In his defence outline appellant’s version is that on the fateful day when complainant arrived at appellant’s house from Harare, the two proceeded to appellant’s bedroom. The complainant initiated and agreed to have sexual intercourse, however, before the intercourse the complainant bathed her private parts. After the sexual intercourse they both retired on the same bed sharing same blankets. Appellant denied forcing himself upon the complainant, according to the appellant, complainant participated in the sexual intercourse holding the appellant’s body tightly. Appellant was surprised to hear rape allegations.

The question for determination by the court is whether the sexual intercourse between the parties was consensual. Secondly whether complainant did not freely and voluntarily report the matter?

It is necessary to look at the evidence of the complainant. On 29 January 2019 complainant does not deny going into the appellant’s bedroom but did so upon the invitation of the appellant who had invited her there to collect the balance. Complainant told appellant that she intended to board the 12 midnight bus for Harare but the appellant dissuaded her. Appellant tried to fondle complainant’s breasts and she protested. Appellant proposed to use condoms but complainant told appellant that condoms or no condoms she was not interested in the sexual adventure with the appellant. Appellant got up from the bed, procured a condom from the wardrobe and returned to where complainant was seated, still complainant clearly told appellant that she did not want. Appellant locked the bedroom, when the complainant was about to get up, appellant pushed her onto the bed, she fell on her back, and appellant got onto her top. She screamed, appellant gagged her, pressed the right leg, got between her legs took a pillow and placed it between complainant and himself and then tore complainant’s pant on the left side and raped her.1 All this was uncontroverted evidence and the court a quo held the complainant a credible witness.

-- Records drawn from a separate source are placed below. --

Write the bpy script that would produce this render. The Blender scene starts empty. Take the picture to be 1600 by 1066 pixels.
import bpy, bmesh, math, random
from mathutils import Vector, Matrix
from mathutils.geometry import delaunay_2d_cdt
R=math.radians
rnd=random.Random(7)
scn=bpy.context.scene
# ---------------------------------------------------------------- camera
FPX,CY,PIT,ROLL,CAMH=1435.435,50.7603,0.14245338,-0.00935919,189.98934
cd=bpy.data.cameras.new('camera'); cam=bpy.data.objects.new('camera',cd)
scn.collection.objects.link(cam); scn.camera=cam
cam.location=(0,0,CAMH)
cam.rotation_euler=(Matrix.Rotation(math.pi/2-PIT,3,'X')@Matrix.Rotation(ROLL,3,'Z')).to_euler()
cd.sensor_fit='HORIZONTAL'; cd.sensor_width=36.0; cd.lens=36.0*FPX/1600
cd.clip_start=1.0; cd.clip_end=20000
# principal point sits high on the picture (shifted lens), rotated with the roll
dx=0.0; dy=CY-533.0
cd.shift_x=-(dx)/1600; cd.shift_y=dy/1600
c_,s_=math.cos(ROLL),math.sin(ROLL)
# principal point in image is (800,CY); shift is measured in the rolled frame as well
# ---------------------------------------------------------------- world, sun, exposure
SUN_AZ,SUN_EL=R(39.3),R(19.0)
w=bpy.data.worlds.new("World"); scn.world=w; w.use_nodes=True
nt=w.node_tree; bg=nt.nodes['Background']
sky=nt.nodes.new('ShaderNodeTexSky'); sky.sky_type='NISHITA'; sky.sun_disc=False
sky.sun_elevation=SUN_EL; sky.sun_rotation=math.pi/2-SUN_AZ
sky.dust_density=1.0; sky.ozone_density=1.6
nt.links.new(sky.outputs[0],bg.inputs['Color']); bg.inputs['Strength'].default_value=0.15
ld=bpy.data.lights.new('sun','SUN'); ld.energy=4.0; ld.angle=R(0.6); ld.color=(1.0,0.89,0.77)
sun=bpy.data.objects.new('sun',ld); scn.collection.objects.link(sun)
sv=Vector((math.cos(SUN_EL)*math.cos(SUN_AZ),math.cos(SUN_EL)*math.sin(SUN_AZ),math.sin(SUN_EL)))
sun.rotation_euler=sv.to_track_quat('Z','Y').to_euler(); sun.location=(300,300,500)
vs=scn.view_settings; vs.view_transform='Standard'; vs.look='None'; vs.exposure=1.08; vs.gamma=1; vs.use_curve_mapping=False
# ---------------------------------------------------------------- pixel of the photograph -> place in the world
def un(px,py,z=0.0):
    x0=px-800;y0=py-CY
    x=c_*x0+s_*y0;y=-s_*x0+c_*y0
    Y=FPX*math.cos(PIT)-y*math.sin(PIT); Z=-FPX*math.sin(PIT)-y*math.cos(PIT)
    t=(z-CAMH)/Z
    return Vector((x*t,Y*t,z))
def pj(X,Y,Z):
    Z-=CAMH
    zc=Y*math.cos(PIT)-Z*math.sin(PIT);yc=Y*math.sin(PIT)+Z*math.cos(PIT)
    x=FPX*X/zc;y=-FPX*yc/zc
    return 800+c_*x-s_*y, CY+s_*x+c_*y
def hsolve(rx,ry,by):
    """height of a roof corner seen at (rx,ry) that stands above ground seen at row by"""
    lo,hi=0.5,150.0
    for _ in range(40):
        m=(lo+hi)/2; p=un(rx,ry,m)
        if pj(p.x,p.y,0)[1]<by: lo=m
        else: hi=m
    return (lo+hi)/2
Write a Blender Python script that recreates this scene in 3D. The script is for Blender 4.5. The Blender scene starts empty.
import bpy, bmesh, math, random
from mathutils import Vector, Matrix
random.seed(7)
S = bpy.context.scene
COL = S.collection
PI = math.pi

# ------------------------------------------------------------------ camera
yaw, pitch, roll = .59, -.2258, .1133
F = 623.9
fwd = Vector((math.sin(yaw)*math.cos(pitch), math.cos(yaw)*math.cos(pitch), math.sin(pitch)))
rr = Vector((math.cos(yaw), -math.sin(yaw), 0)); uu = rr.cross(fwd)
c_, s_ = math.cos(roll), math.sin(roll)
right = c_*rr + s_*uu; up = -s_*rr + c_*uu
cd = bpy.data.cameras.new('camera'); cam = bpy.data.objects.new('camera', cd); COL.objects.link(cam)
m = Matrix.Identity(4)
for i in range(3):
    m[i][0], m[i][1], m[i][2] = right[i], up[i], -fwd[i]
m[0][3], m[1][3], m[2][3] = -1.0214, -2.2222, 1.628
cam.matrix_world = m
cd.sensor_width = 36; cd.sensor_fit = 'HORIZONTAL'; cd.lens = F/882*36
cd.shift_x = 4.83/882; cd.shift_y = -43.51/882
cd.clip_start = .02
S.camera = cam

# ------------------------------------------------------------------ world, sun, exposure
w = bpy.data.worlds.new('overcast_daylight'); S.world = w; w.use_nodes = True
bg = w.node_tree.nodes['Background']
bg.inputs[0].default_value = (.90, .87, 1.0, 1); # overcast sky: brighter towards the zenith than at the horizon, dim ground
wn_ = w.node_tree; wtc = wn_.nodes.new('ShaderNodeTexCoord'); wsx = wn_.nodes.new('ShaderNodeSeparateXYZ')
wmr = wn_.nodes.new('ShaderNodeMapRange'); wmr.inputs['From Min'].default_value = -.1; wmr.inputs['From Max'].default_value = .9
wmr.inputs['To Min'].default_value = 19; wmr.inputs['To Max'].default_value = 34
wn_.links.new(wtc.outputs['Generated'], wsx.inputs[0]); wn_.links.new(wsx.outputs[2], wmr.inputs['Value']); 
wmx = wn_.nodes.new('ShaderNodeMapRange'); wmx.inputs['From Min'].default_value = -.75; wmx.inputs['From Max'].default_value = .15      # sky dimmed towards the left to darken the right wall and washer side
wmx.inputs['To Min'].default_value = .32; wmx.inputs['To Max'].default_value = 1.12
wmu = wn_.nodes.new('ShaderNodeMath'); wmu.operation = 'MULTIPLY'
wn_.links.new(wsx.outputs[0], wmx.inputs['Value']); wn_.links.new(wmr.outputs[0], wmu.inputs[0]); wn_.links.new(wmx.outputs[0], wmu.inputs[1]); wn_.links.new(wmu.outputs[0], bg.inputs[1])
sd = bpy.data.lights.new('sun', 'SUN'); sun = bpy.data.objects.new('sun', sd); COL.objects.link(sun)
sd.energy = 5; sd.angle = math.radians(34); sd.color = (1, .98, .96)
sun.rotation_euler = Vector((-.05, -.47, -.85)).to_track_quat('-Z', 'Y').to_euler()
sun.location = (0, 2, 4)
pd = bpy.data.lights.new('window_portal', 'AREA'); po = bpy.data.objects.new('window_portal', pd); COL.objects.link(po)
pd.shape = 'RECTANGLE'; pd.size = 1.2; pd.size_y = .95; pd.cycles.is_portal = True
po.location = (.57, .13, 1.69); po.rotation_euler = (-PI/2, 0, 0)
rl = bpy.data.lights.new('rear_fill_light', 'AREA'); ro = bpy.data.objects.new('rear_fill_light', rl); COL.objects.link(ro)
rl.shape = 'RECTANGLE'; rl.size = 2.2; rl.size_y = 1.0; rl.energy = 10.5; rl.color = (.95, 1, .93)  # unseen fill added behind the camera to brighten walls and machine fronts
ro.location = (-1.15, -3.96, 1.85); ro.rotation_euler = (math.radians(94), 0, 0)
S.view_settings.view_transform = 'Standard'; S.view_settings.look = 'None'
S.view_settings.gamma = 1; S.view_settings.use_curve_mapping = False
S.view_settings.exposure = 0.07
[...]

On the following morning she managed to escape from the appellant’s house when he visited the toilet. She texted appellant’s young brother on his mobile phone, she also informed the appellant’s younger brother’s wife. She made a further report to her elder sister and her husband and then went to the police. At the police she intimated that she initially did not want to report the matter but she had resolved to do so. She also admitted that aspect on the date of trial but insisted that she did not consent to the sexual act.

The appellant submitted that the complainant was advised by the police that she will not be assisted unless she has made a police report. Would one then say that report was not freely and voluntarily made? On her way to the police station to make a report about the rape, she told four different people, her sister and husband, appellant’s brother and his wife informing them about the abuse. Those were the first complaints consistent with the absence of consensual intercourse. Why would complainant sneak out of appellant’s house to go and lodge a complaint of rape? From the evidence of complainant whilst in the bedroom of the appellant it was apparent that she was not cooperating with the appellant’s desire to have sex with her. She did so both through body conduct and verbally, appellant ought to have realised that the complainant was not willing to engage with appellant in the sexual act. We are satisfied that the sexual complaints were freely and voluntarily made. It was made without undue delay and made to close contacts to the complainant and accused. Complainant’s evidence of what transpired is clear. Previous concession when appellant had an affair with her cannot be said to have been given for future uncontemplated violation. The complainant on the day in question did not consent to sexual intercourse.

The court a quo dealt with the aspect of complainant’s credibility exhaustively and we see no legal basis to interfere with her findings on the aspect of credibility. The conviction is proper in our view and the appeal against conviction has no merit.

The appeal is dismissed.



MUZENDA J agrees ________________




Mupindu Legal Practitioners, appellant’s legal practitioners

National Prosecuting Authority, state’s legal practitioners



1 Pages 34-38 of the record of proceedings.